Everything from the first line to the line containing "cr_['kind'] = 'stuff'" is to be repeated exactly; nothing past it.

+-------+

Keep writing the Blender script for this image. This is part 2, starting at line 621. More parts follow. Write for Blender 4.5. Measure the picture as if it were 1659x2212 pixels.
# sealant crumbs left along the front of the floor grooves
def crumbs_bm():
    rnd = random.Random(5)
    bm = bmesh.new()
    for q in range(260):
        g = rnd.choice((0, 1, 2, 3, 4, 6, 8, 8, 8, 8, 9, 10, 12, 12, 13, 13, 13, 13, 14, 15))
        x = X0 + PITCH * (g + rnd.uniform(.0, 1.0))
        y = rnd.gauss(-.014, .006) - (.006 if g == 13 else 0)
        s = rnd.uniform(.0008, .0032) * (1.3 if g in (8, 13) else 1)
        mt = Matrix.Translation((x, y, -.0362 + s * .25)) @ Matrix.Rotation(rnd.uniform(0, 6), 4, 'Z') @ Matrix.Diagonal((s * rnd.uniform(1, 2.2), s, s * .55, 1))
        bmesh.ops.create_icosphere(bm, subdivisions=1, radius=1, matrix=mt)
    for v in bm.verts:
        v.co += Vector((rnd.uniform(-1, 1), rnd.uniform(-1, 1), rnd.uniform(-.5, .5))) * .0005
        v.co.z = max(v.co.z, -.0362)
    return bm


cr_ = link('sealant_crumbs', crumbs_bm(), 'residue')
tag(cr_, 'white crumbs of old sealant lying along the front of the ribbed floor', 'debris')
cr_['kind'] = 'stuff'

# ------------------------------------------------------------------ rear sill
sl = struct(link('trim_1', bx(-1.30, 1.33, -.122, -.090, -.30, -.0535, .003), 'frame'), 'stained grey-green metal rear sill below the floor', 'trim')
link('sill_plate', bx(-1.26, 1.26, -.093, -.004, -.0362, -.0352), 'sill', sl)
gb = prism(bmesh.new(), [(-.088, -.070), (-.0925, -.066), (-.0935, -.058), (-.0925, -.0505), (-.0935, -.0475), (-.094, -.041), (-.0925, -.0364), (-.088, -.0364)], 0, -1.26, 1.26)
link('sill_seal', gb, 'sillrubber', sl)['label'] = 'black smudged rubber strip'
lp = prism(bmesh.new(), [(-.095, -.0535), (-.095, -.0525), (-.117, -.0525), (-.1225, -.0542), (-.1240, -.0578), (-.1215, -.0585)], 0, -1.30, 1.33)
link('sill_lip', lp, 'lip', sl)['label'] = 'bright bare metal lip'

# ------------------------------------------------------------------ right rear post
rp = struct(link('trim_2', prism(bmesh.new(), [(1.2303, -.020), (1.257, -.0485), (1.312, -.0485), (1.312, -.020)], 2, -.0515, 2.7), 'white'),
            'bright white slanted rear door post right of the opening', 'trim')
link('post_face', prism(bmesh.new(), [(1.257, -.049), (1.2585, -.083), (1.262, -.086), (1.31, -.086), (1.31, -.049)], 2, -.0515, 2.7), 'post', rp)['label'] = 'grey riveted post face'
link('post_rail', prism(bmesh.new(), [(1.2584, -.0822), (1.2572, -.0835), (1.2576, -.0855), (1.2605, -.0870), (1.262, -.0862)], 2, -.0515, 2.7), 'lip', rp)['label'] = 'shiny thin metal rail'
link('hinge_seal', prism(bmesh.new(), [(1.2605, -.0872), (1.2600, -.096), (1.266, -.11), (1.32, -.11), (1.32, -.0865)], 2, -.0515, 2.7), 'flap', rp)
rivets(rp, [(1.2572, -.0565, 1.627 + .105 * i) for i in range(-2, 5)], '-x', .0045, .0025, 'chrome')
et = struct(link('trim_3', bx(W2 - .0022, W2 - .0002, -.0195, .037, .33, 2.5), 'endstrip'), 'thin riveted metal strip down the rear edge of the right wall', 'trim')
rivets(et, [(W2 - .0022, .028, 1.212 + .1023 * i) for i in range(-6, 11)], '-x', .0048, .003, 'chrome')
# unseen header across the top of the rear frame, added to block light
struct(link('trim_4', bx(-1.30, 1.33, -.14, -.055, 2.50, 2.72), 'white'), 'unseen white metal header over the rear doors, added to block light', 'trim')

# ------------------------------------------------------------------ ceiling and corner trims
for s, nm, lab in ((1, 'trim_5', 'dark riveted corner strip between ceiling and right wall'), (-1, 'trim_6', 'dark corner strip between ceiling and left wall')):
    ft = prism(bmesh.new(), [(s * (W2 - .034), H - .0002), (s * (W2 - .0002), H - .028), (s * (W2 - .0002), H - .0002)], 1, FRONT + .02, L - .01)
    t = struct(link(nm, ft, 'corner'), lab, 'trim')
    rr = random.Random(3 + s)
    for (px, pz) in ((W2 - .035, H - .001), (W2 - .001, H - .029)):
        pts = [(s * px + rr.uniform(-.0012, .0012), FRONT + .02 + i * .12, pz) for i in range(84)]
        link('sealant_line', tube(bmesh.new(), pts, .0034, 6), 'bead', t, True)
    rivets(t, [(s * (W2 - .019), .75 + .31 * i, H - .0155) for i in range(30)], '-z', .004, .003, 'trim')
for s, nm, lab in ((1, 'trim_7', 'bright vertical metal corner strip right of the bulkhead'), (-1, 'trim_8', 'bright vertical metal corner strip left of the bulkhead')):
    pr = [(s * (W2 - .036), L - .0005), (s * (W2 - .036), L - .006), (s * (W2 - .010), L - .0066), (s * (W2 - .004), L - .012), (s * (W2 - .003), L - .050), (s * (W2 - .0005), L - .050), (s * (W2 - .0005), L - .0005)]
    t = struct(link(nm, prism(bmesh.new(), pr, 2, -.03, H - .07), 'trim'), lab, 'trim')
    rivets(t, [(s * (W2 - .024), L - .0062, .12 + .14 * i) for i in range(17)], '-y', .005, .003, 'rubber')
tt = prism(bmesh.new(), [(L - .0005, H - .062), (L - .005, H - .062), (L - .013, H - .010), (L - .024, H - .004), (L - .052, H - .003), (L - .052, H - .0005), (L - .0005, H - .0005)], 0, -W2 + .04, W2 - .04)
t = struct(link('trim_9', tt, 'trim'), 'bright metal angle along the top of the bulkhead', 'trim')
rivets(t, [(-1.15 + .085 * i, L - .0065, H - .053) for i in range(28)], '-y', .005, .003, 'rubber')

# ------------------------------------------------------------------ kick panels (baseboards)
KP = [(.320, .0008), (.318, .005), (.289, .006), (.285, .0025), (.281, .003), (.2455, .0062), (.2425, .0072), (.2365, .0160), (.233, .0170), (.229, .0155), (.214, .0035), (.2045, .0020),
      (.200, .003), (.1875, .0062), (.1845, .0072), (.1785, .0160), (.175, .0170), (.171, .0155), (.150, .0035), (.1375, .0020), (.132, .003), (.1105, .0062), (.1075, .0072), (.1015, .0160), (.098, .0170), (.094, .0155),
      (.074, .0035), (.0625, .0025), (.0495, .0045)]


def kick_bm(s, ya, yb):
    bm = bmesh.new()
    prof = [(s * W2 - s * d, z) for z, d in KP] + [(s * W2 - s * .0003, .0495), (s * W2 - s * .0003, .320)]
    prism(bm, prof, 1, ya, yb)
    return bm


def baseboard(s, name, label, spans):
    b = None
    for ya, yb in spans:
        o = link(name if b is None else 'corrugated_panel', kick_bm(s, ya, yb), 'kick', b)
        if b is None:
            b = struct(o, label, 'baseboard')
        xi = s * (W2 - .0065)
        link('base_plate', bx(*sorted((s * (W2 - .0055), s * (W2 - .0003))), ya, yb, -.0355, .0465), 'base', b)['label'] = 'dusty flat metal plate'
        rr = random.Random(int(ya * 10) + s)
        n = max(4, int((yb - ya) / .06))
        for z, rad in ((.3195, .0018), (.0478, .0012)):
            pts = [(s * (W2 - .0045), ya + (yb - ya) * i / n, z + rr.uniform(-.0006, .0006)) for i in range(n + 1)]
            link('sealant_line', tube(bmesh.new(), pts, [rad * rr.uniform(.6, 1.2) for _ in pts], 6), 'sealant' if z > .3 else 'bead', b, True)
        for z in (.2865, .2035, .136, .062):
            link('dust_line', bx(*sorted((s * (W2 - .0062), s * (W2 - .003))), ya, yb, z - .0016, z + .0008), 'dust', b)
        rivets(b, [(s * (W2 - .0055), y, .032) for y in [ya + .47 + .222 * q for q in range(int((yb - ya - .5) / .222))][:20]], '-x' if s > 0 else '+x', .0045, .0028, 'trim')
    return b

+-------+

» **RESULT OF THE EXERCISE**:
Keep writing the Blender script for this image. This is part 2, starting at line 621. More parts follow. Write for Blender 4.5. Measure the picture as if it were 1659x2212 pixels.
# sealant crumbs left along the front of the floor grooves
def crumbs_bm():
    rnd = random.Random(5)
    bm = bmesh.new()
    for q in range(260):
        g = rnd.choice((0, 1, 2, 3, 4, 6, 8, 8, 8, 8, 9, 10, 12, 12, 13, 13, 13, 13, 14, 15))
        x = X0 + PITCH * (g + rnd.uniform(.0, 1.0))
        y = rnd.gauss(-.014, .006) - (.006 if g == 13 else 0)
        s = rnd.uniform(.0008, .0032) * (1.3 if g in (8, 13) else 1)
        mt = Matrix.Translation((x, y, -.0362 + s * .25)) @ Matrix.Rotation(rnd.uniform(0, 6), 4, 'Z') @ Matrix.Diagonal((s * rnd.uniform(1, 2.2), s, s * .55, 1))
        bmesh.ops.create_icosphere(bm, subdivisions=1, radius=1, matrix=mt)
    for v in bm.verts:
        v.co += Vector((rnd.uniform(-1, 1), rnd.uniform(-1, 1), rnd.uniform(-.5, .5))) * .0005
        v.co.z = max(v.co.z, -.0362)
    return bm


cr_ = link('sealant_crumbs', crumbs_bm(), 'residue')
tag(cr_, 'white crumbs of old sealant lying along the front of the ribbed floor', 'debris')
cr_['kind'] = 'stuff'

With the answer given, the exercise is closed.